What You Should Know About The Different Types Of Aggregate
Aggregate allows you to tackle a wide range of construction, engineering, agriculture, and landscaping issues. They come in a surprisingly wide range of types, though, and that can make it hard when you're looking at aggregate for sale. However, you should understand some of the basic factors that differentiate the available products.
Sources
In the broadest possible sense, aggregates break up into three groups based on their sources. These are natural, crushed, and artificial products.
A natural aggregate is a material that requires little to no processing. River sand, for example, has largely been processed by thousands of years of pounding by wind and water. Companies recover the materials directly from nature, and they filter or wash them a bit to prepare them for sale.
Crushed aggregates are still natural products. The big difference is that someone has mined or quarried the materials and then crushed them. Most large stone aggregates fit into this category.
Finally, there are artificial products. Many common construction materials can become aggregates. The simplest is crushing concrete the same way you would crush stone. There are also ways to use clays, cinders, slag, and ash. Similarly, iron sometimes appears in artificial products.
Refinement
Aggregates fall into two categories based on refinement. You have coarse materials, and these are defined as ones that won't pass through a 3/8 inch sieve. Anything that could pass through is deemed a fine aggregate.
Form
You can also classify aggregate materials based on shape. Rounded materials are things like river rocks. Most crushed materials are considered angular unless they've been artificially rounded. There are also flaky aggregates that are long and thin. Finally, there are irregular products.
Application
How you use the aggregate matters, too. Topsoil is the term people use for materials that allow sufficient water permeation for farming or gardening. It usually includes a mixture of sand and either soil or compost. Labels express these in terms of ratios like 70/30 or 50/50.

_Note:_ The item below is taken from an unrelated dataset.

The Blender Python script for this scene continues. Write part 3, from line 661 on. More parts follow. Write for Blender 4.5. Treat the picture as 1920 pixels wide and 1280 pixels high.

MOT is a material used for creating bases. The acronym stands for Ministry of Transport, and it refers to long-established UK standards that are frequently in use elsewhere in the world. Type 1 MOT works best for fills, while Type 2 is for subbases. Type 3 is the coarsest material with little to no fine aggregate. It is for applications where fine materials could limit drainage.
Finally, you have ballast. It is a crushed stone product ideal for heavy-duty applications like gravel roads, driveways, and parking areas.